Bu nedenle Veterinerler Birliği “Belediyelere bakımevi yapması için 2028 yılına kadar süre verildiğine göre belediye yöneticileri “öldürmek veya hapis cezası” arasında tercih yapmak zorunda kalacaklar” uyarısında bulunuyor.
Yerel yönetimlere bakım evi yapmaları için 2028’e kadar izin verildiğini ancak aynı zamanda “hayvanlar alınır, sahiplendirilinceye kadar barındırılır” denildiğine işaret eden Arslan, “Türkiye’de yerel yönetimlerin yüzde 75’inde barınak yok.
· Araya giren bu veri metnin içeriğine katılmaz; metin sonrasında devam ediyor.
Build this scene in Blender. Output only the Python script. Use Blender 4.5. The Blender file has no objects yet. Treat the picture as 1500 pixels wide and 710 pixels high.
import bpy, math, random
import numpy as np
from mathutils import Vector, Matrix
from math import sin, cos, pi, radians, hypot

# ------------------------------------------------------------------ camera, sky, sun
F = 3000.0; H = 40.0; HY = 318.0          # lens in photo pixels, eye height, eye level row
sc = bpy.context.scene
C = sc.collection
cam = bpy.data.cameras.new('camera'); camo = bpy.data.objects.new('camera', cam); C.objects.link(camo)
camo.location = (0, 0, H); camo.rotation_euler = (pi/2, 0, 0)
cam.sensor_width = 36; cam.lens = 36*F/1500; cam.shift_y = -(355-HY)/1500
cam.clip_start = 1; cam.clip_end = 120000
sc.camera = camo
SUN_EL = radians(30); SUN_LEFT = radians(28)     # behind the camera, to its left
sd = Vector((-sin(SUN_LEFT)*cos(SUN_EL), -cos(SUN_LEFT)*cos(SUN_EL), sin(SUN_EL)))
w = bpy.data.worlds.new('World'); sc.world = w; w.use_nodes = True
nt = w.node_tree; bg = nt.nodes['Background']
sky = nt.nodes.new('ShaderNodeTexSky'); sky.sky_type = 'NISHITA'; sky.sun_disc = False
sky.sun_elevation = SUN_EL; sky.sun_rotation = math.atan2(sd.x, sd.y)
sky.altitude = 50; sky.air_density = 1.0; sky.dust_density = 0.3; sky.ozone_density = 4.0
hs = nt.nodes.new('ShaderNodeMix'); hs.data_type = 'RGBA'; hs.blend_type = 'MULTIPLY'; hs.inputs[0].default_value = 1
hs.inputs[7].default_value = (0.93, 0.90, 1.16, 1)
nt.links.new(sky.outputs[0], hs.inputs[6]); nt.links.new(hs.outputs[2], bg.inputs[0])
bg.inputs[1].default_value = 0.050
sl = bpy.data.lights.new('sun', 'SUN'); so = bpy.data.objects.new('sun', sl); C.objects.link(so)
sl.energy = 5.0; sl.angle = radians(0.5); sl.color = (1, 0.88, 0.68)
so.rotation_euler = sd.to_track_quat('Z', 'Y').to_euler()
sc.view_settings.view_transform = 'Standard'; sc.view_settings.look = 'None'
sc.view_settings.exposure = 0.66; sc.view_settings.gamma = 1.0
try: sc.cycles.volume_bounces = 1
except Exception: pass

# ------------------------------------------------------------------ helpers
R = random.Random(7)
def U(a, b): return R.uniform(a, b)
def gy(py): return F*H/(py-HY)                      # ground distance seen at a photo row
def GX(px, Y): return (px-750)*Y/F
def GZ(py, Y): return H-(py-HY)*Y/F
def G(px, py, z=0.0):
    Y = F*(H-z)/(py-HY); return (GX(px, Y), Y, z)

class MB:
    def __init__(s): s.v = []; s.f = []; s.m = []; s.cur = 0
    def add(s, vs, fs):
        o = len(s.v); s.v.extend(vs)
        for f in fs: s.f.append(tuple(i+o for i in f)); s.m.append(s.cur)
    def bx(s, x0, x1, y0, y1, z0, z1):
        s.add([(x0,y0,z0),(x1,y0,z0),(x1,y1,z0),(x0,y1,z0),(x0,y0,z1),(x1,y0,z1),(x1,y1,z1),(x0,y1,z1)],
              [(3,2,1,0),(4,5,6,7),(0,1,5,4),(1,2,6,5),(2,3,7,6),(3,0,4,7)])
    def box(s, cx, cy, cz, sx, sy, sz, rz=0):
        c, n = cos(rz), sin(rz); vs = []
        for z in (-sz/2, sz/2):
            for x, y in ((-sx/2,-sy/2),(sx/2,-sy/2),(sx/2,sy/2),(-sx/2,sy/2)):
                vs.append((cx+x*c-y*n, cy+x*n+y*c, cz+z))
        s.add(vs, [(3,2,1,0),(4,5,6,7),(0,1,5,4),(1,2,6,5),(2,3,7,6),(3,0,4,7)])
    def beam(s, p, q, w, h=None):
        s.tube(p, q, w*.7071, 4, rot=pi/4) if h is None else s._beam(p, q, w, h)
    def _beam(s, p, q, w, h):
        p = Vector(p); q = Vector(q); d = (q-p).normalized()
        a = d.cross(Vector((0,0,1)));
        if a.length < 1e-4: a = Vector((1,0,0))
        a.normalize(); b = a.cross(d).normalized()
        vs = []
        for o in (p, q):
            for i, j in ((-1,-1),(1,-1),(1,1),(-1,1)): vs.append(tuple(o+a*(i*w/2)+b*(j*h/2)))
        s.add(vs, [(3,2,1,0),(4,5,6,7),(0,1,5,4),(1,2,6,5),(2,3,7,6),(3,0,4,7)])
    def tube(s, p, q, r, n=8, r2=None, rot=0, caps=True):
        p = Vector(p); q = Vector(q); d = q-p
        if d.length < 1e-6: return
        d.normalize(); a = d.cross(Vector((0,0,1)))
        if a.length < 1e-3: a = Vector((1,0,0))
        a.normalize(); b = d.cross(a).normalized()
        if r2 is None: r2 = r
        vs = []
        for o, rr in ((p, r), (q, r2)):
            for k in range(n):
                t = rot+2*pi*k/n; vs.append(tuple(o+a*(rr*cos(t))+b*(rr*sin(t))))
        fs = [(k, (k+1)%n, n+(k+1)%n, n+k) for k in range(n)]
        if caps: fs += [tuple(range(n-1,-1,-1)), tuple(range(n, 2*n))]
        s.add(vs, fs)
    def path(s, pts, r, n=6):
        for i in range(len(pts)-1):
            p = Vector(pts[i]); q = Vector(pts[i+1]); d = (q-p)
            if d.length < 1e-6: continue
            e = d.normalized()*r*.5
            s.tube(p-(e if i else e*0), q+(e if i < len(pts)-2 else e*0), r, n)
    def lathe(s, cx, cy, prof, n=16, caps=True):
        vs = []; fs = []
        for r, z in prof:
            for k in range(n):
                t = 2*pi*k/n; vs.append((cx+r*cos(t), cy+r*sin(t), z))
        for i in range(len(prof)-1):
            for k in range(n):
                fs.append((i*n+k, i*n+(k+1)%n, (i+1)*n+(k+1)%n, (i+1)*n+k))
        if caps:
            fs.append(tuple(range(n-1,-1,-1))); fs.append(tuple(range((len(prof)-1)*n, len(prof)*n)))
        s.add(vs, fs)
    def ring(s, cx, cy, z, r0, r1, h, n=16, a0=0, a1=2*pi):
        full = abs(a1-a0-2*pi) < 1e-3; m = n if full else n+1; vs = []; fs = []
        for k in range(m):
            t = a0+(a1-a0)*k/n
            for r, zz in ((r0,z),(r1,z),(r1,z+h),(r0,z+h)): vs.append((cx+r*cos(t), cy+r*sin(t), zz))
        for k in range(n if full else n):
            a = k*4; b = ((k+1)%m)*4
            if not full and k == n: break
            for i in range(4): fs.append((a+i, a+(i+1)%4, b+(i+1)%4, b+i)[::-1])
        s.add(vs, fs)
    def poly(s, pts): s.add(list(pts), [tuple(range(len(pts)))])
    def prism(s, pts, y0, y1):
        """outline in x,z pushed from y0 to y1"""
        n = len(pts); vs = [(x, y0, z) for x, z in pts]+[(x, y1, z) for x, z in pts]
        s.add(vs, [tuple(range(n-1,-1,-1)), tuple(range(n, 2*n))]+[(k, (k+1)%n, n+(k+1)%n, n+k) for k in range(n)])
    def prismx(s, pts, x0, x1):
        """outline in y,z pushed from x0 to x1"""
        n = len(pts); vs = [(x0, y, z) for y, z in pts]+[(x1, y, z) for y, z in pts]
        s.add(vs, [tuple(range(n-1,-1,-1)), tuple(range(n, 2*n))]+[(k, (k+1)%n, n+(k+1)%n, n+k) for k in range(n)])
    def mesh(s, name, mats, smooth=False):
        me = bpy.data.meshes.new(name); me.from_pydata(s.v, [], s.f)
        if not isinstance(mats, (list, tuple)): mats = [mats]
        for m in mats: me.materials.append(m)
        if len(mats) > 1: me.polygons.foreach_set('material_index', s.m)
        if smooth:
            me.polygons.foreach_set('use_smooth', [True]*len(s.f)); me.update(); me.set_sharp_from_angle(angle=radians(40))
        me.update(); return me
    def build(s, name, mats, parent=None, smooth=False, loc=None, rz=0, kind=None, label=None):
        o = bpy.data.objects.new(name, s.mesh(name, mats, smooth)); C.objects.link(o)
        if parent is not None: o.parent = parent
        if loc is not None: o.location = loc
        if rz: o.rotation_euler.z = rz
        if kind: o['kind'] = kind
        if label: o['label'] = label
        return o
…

Bu hayvanlar nereye konulacak toplandığında?” diye soruyor.
Düzenleme ile büyükşehir belediyeleri, il belediyeleri ve nüfusu 25 bini aşan belediyeler, “sahipsiz veya güçten düşmüş ya da tehlike arz eden hayvanların korunması ve sahiplendirilinceye kadar bakımının yapılması ile rehabilitasyonunun sağlanması” amacıyla hayvan bakımevleri kuracak.
Belediyelerin toplanan hayvanları salmalarının önüne “kısırlaştır-yerinde yaşat” ilkesi çıkartarak geçildiğini söyleyen Arslan, “Toplamama durumuna ilişkin cezalar konuluyor. Ama toplanacak alan yok. Ona da şöyle bir çözüm bulunmuş; eğer bakım evi yoksa ilgili belediye en yakın bakım evine götürür. Ama zaten pek çok belediyede bakım evi yok, varsa da kapasitesi yeterli değil” diyor.
Bu arada sokak köpekleri için gerekli kaynağı ayırmayan belediye başkanı ve meclis üyeleri ile hayvanlar için ayrılan kaynağı başka amaçlarla kullanan belediye başkanı ve belediye yetkililerine 6 aydan 2 yıla kadar hapis cezası verilecek.
Ayrıca belediyelere barınak yapımı ve diğer işlemler için gereken kaynağın yüzde 40’ının Tarım ve Orman Bakanlığı tarafından sağlanması da hükme bağlanıyor.
“Köpeklerin olmadığı yerde kemirgenler olur”
Öte yandan uzmanlara göre bu düzenlemenin yol açabileceği bir başka tehlike ise köpeklerin yok olmasıyla farelerden de büyük olan kemirgenlerin sayısının artma riski.
Sokaklarında köpek ve kediler olmadığı için bazı kesimlerce örnek gösterilen Avrupa ve ABD’de büyük şehirlerin pek çoğunun farelerle başının dertte olduğu biliniyor.
Veteriner Hekim Arslan bu riski şu sözlerle anlatıyor:
“Büyük kemirgenler yani farelerden büyükleri asıl kedi değil köpeklerin olmadığı yerlere gelmez. Köpekleri aldığımız andan itibaren emin olun geceleri sıçanlar, fareler, yılanlar cirit atar. Bugün kedinin köpeğin sıfır olduğu ülkelerde en büyük sorunlardan bir tanesi kemirgenler. Evlere giriyor, elektrik kablolarını kemiriyor, hastalık taşıyorlar. Alıştığımız canlıları alacağız, alışmadığımız yeni canlılar gelecek. Oysa etkin kısırlaştırma yapılsa denge zaten bir süre sonra oturacak.”